Wandering Travelers – House of Nomad founders Berkeley Minkhorst and Kelley Lentini let their travels inspire their designs.

PHOTOS BY LAURA SUMRAK

When Berkeley Minkhorst and Kelley Lentini met for the first time, the two then twenty-somethings instantly clicked. Their connection went far beyond their similar childhoods: Minkhorst is a Charlotte native and Lentini grew up in Greensboro. “We really have a true passion for being inspired by our travels abroad,” says Minkhorst. Despite their inspiring travels, though, the two southern natives were stuck in corporate gigs that left little room for creativity. “We felt creatively stunted,” says Minkhorst.

And so the two decided to go out on their own and create a business that would merge their love for travel with interior design. It was then that House of Nomad was born. The now 31-year-olds travel around the world from Morocco to Mexico and everything in between, scouring old flea markets and remote villages and working with local artisans to create one-of-a-kind textiles and accessories for their clients here in Charlotte and throughout the Southeast. A quick glance at the duo’s portfolio of interiors and one can see that House of Nomad’s aesthetic is influenced by the pair’s travels—an eclectic mix of colors and patterns with a modern sensibility.

Here, Minkhorst and Lentini talk about how their travels inspire them, what they love about their sourcing trips, and where they can’t wait to travel to next.

HOW DID YOU TWO MEET?

Lentini: Berk was renovating her cute, little bungalow in Myers Park and had come into Restoration Hardware to buy a sofa. I was working there as a designer and I started helping her and her husband and by the end of the transaction, we had dinner plans! We just hit it off and connected on so many levels.
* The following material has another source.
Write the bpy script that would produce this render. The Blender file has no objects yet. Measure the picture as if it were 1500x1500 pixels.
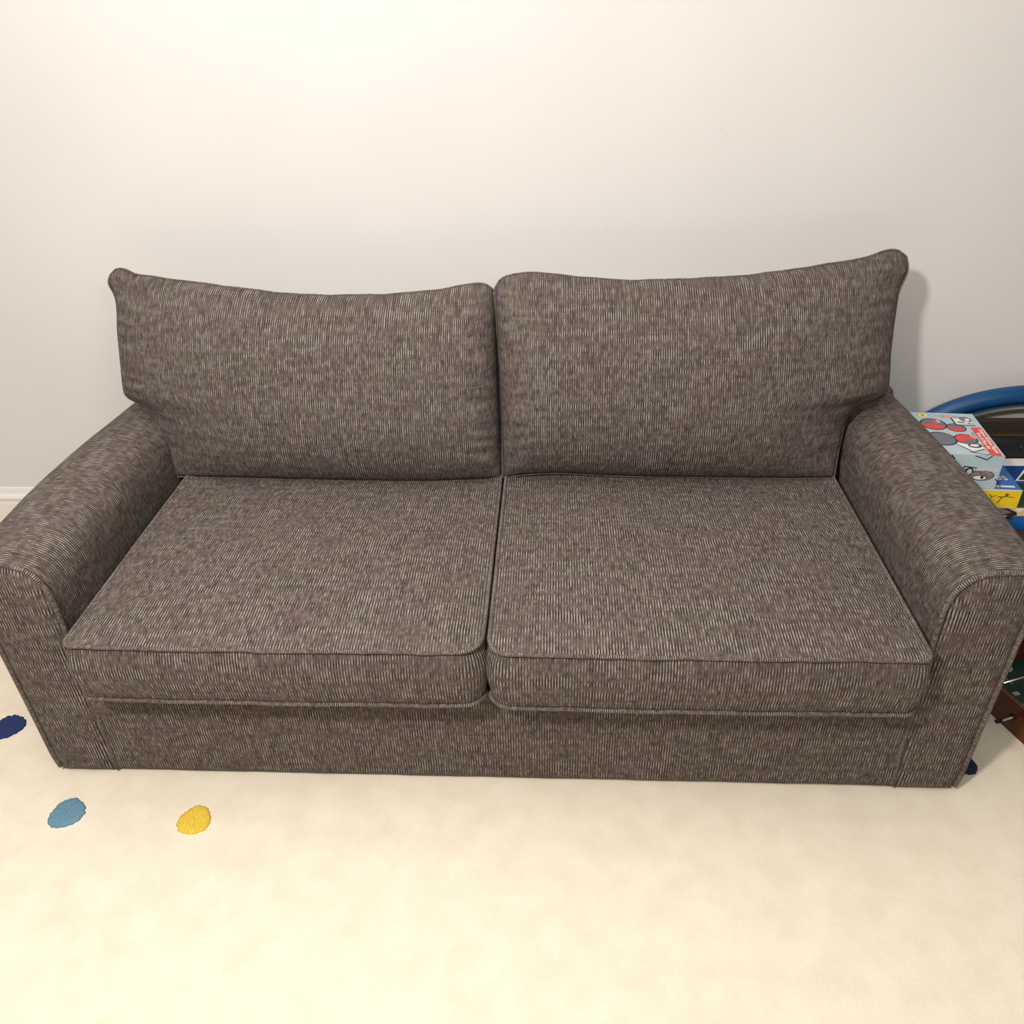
import bpy, bmesh, math, random
from mathutils import Vector, Matrix
random.seed(7)
PI = math.pi
S = bpy.context.scene
COL = S.collection

# ------------------------------------------------------------------ camera
cam_d = bpy.data.cameras.new('camera'); cam = bpy.data.objects.new('camera', cam_d); COL.objects.link(cam)
R_ = Vector((0.99861867, 0.04667709, -0.0241249)); U_ = Vector((-0.00520877, 0.54482935, 0.83853077)); F_ = Vector((-0.05228413, 0.83724681, -0.54431989))
m = Matrix((R_, U_, -F_)).transposed().to_4x4()
m.translation = (0.140458, -2.233854, 1.612384)
cam.matrix_world = m
cam_d.sensor_width = 36; cam_d.lens = 36 * 1194.164 / 1500; cam_d.clip_start = .02
S.camera = cam

# ------------------------------------------------------------------ light
S.view_settings.view_transform = 'Standard'; S.view_settings.look = 'None'
S.view_settings.gamma = 1; S.view_settings.exposure = -0.08; S.view_settings.use_curve_mapping = False
W = bpy.data.worlds.new('room_ambience'); S.world = W; W.use_nodes = True
bg = W.node_tree.nodes['Background']; bg.inputs[0].default_value = (1.0, .98, .955, 1); bg.inputs[1].default_value = .13

def lamp(name, loc, target, power, radius, col):
    d = bpy.data.lights.new(name, 'AREA'); d.shape = 'DISK'; d.size = radius * 2; d.energy = power; d.color = col
    o = bpy.data.objects.new(name, d); COL.objects.link(o); o.location = loc
    o.rotation_euler = (Vector(target) - Vector(loc)).to_track_quat('-Z', 'Y').to_euler()
    return o
lamp('ceiling_lamp', (-.75, -2.35, 2.42), (-.1, -.5, .3), 62, .11, (1.0, .97, .935))
lamp('ceiling_lamp', (1.3, -3.0, 2.42), (.4, -.6, .4), 20, .45, (1.0, .965, .925))
lamp('ceiling_glow', (-.3, -1.25, 2.9), (-.3, -1.15, 0), 58, 1.5, (1.0, .97, .94))     # light sent back down by the white ceiling

# ------------------------------------------------------------------ material helpers
def s2l(c):
    return tuple((x / 12.92 if x <= .04045 else ((x + .055) / 1.055) ** 2.4) for x in [v / 255 for v in c])
def nodes(name):
    mt = bpy.data.materials.new(name); mt.use_nodes = True
    nt = mt.node_tree; return mt, nt, nt.nodes['Principled BSDF']
def mat(name, rgb, rough=.6, metal=0, noise=.06, scale=40, bump=0, coat=0):
    mt, nt, b = nodes(name); c = s2l(rgb)
    b.inputs['Roughness'].default_value = rough; b.inputs['Metallic'].default_value = metal
    b.inputs['Coat Weight'].default_value = coat
    tc = nt.nodes.new('ShaderNodeTexCoord'); n = nt.nodes.new('ShaderNodeTexNoise'); n.inputs['Scale'].default_value = scale
    n.inputs['Detail'].default_value = 4
    nt.links.new(tc.outputs['Object'], n.inputs['Vector'])
    r = nt.nodes.new('ShaderNodeValToRGB'); r.color_ramp.elements[0].position = .3; r.color_ramp.elements[1].position = .7
    r.color_ramp.elements[0].color = tuple(x * (1 - noise) for x in c) + (1,); r.color_ramp.elements[1].color = tuple(min(1, x * (1 + noise)) for x in c) + (1,)
    nt.links.new(n.outputs[0], r.inputs[0]); nt.links.new(r.outputs[0], b.inputs['Base Color'])
    if bump:
        bp = nt.nodes.new('ShaderNodeBump'); bp.inputs['Strength'].default_value = bump; bp.inputs['Distance'].default_value = .002
        nt.links.new(n.outputs[0], bp.inputs['Height']); nt.links.new(bp.outputs[0], b.inputs['Normal'])
    return mt

class NT:
    """tiny helper for writing node maths"""
    def __init__(s, nt): s.nt = nt
    def m(s, op, a, b=None, c=None):
        n = s.nt.nodes.new('ShaderNodeMath'); n.operation = op
        for i, v in enumerate((a, b, c)):
            if v is None: continue
            if isinstance(v, (int, float)): n.inputs[i].default_value = v
            else: s.nt.links.new(v, n.inputs[i])
        return n.outputs[0]
    def ramp(s, v, stops):
        r = s.nt.nodes.new('ShaderNodeValToRGB'); e = r.color_ramp.elements
        while len(e) < len(stops): e.new(.5)
        for el, (p, c) in zip(e, stops): el.position = p; el.color = tuple(c) + (1,)
        s.nt.links.new(v, r.inputs[0]); return r.outputs[0]
    def mix(s, f, a, b, mode='MIX'):
        n = s.nt.nodes.new('ShaderNodeMix'); n.data_type = 'RGBA'; n.blend_type = mode
        for i, v in ((0, f), (6, a), (7, b)):
            if isinstance(v, (int, float)): n.inputs[i].default_value = v
            elif isinstance(v, tuple): n.inputs[i].default_value = v + (1,)
            else: s.nt.links.new(v, n.inputs[i])
        return n.outputs[2]
    def white(s, x, y):
        c = s.nt.nodes.new('ShaderNodeCombineXYZ'); s.nt.links.new(x, c.inputs[0])
        if y is not None: s.nt.links.new(y, c.inputs[1])
        w = s.nt.nodes.new('ShaderNodeTexWhiteNoise'); w.noise_dimensions = '2D'; s.nt.links.new(c.outputs[0], w.inputs['Vector']); return w.outputs[0]
    def noise(s, vec, scale, detail=2, sx=1, sy=1):
        mp = s.nt.nodes.new('ShaderNodeMapping'); mp.inputs['Scale'].default_value = (sx, sy, 1); s.nt.links.new(vec, mp.inputs[0])
        n = s.nt.nodes.new('ShaderNodeTexNoise'); n.inputs['Scale'].default_value = scale; n.inputs['Detail'].default_value = detail
        s.nt.links.new(mp.outputs[0], n.inputs['Vector']); return n.outputs[0]

def ribbed_fabric(name, pitch=.0060, seg=.019, gain=1.0, fine=False):
    mt, nt, b = nodes(name); N = NT(nt)
    uv = nt.nodes.new('ShaderNodeUVMap'); uv.uv_map = 'UVMap'
    sep = nt.nodes.new('ShaderNodeSeparateXYZ'); nt.links.new(uv.outputs[0], sep.inputs[0]); u, v = sep.outputs[0], sep.outputs[1]
    wob = N.m('MULTIPLY', N.m('SUBTRACT', N.noise(uv.outputs[0], 30, 2), .5), .0022)
    un = N.m('DIVIDE', N.m('ADD', u, wob), pitch)
    cu = N.m('FLOOR', un); fu = N.m('FRACT', un)
    rib = N.m('SUBTRACT', 1.0, N.m('POWER', N.m('ABSOLUTE', N.m('SUBTRACT', N.m('MULTIPLY', fu, 2.0), 1.0)), 1.5))     # 0 at groove, 1 at crown
    # cross rows: ribs stand out crisply in some rows of weft and blur in the next
    rowb = N.noise(uv.outputs[0], 1, 2, 9, 62)
    amp = N.m('ADD', .14, N.m('MULTIPLY', N.m('MAXIMUM', N.m('SUBTRACT', rowb, .42), 0), 5.2))
    # every rib has its own paler and darker stretches
    cc = nt.nodes.new('ShaderNodeCombineXYZ'); nt.links.new(N.m('MULTIPLY', cu, 5.37), cc.inputs[0]); nt.links.new(N.m('MULTIPLY', v, 1 / seg), cc.inputs[1])
    cn = nt.nodes.new('ShaderNodeTexNoise'); cn.inputs['Scale'].default_value = 1.0; cn.inputs['Detail'].default_value = 1; nt.links.new(cc.outputs[0], cn.inputs['Vector'])
    spk = N.noise(uv.outputs[0], 430, 2)                      # loose fibres
    weft = N.m('SINE', N.m('MULTIPLY', v, 2 * PI / .0034))
    slub = N.noise(uv.outputs[0], 1, 3, 24, 90)
    slub2 = N.noise(uv.outputs[0], 1, 3, 110, 14)
    yarn = N.m('ADD', .47, N.m('MULTIPLY', N.m('SUBTRACT', rib, .60), N.m('MULTIPLY', amp, 1.0)))
    yarn = N.m('ADD', yarn, N.m('MULTIPLY', N.m('SUBTRACT', cn.outputs[0], .5), N.m('ADD', .30, N.m('MULTIPLY', rib, .75))))
    yarn = N.m('ADD', yarn, N.m('MULTIPLY', N.m('SUBTRACT', spk, .5), .78))
    yarn = N.m('ADD', yarn, N.m('MULTIPLY', weft, .035))
    yarn = N.m('ADD', yarn, N.m('MULTIPLY', N.m('SUBTRACT', slub, .5), .30))
    yarn = N.m('ADD', yarn, N.m('MULTIPLY', N.m('SUBTRACT', slub2, .5), .36))
    g = gain * .64
    col = N.ramp(yarn, [(0.0, tuple(x * g for x in (.022, .0158, .0145))), (.30, tuple(x * g for x in (.098, .073, .064))), (.62, tuple(x * g for x in (.222, .172, .150))), (1.0, tuple(x * g for x in (.50, .44, .395)))])
    tint = N.noise(uv.outputs[0], 7, 3)
    tcol = N.ramp(tint, [(.32, (1.0, .93, .96)), (.68, (.97, 1.0, .90))])
    col = N.mix(1.0, col, tcol, 'MULTIPLY')
    nt.links.new(col, b.inputs['Base Color'])
    b.inputs['Roughness'].default_value = .82
    b.inputs['Sheen Weight'].default_value = .03; b.inputs['Sheen Roughness'].default_value = .4
    b.inputs['Specular IOR Level'].default_value = .2
    bp = nt.nodes.new('ShaderNodeBump'); bp.inputs['Strength'].default_value = .55; bp.inputs['Distance'].default_value = .0015
    nt.links.new(yarn, bp.inputs['Height']); nt.links.new(bp.outputs[0], b.inputs['Normal'])
    return mt

FAB = ribbed_fabric('ribbed_brown_chenille')
WELT = ribbed_fabric('welt_cord_chenille', pitch=.0045, seg=.009, gain=1.1)
DARKCLOTH = mat('black_underside_cloth', (30, 27, 26), .95)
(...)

We both realized while talking that Berk and her husband were planning a trip to South Africa, and my husband and I had just gotten back from there.

Minkhorst: We also both studied abroad in Florence at the same school at the same time. Just all of these overlapping things. But the one commonality that we were bound together by was our travels and the passion we have about the places we’ve been.

WHY DID YOU DECIDE TO START HOUSE OF NOMAD?

Minkhorst: We both recognized that we were lacking passion in the jobs we were currently in. I was in advertising with a marketing background. And Kelley was at Restoration Hardware in a corporate environment. We were both ready for something new. When we brainstormed about it, we kept coming back to our love for travel and how we wanted to start a business where we could travel and do our sourcing and buying during those trips. The more we talked about it and the more we threw these ideas against the wall to see if they’d stick, we kept coming back to our travels and interior design.

Lentini: Our love of home intersects with our love of travel and that’s at the core of House of Nomad. We’re inspired by our travels but also by the things we bring back to our homes and for our clients’ homes.

HOW DO YOUR TRAVELS INSPIRE YOUR INTERIOR DESIGN WORK?

Minkhorst: We oftentimes think, “What can we experience there that we can’t experience here,” and we channel that into our designs.

Lentini: We love that there’s a story behind these pieces and so do our clients. They want to know how something was made, who made it, why they made it. It gives a new meaning to the actual design of someone’s home.

WHAT ARE SOME OF THE THINGS THAT YOU’VE BROUGHT BACK FROM YOUR TRAVELS THAT PEOPLE ARE REALLY DRAWN TO?

Minkhorst: Everyone is really into Moroccan anything. It’s really on trend right now. And the fact that we’ve hand-selected these pieces while in Morocco, and then we help clients style that into their home is what they love.

Lentini: The Moroccan rugs are hugely popular for us. We went to one small, remote village in the Atlas Mountains outside Morocco where the villagers make their rugs using the wool from the sheep right there in their fields. Nothing is dyed so every rug is either black or off-white like the sheep, so they have this really authentic, rustic character to them.

WHAT ARE SOME OF THE OTHER ITEMS YOU’VE BROUGHT BACK?

Minkhorst: We had one Moroccan artisan design round pillows for us made from mud cloth. Then had them shipped home.

Lentini: We also had these rug runners turned into skinny lumbar pillows and poofs. The pattern and color is truly from another world. Absolutely stunning.

WHERE ARE YOU HEADED NEXT?

Minkhorst: In January of this year we decided that we’re going to Bali in June or July for two and a half weeks. And then in the fall, we’re going back to Marrakech. Plus, we’ll sneak in a quick side trip to Paris and Milan.

ARE THERE ANY DESTINATIONS ON YOUR BUCKET LIST?

Minkhorst: We are both drawn to particular areas of the world. Kelley is more drawn to Asia and I’m more drawn to Africa. Bali is definitely a big one on our collective lists. Ghana is really high on my list, too. That’s one of those areas that’s more untouched than, say, Marrakech. We will get there. The great thing with Morocco is that they’re bringing in so many things from all over Africa so it’s super convenient to have all of those pieces in one place when we go on our sourcing trips. Australia is doing some really great things, too.

Lentini: We both definitely want to get back to South Africa, too. And, I think, from a sourcing perspective, India has so many beautiful items there that I’d like to get there in the next few years, as well.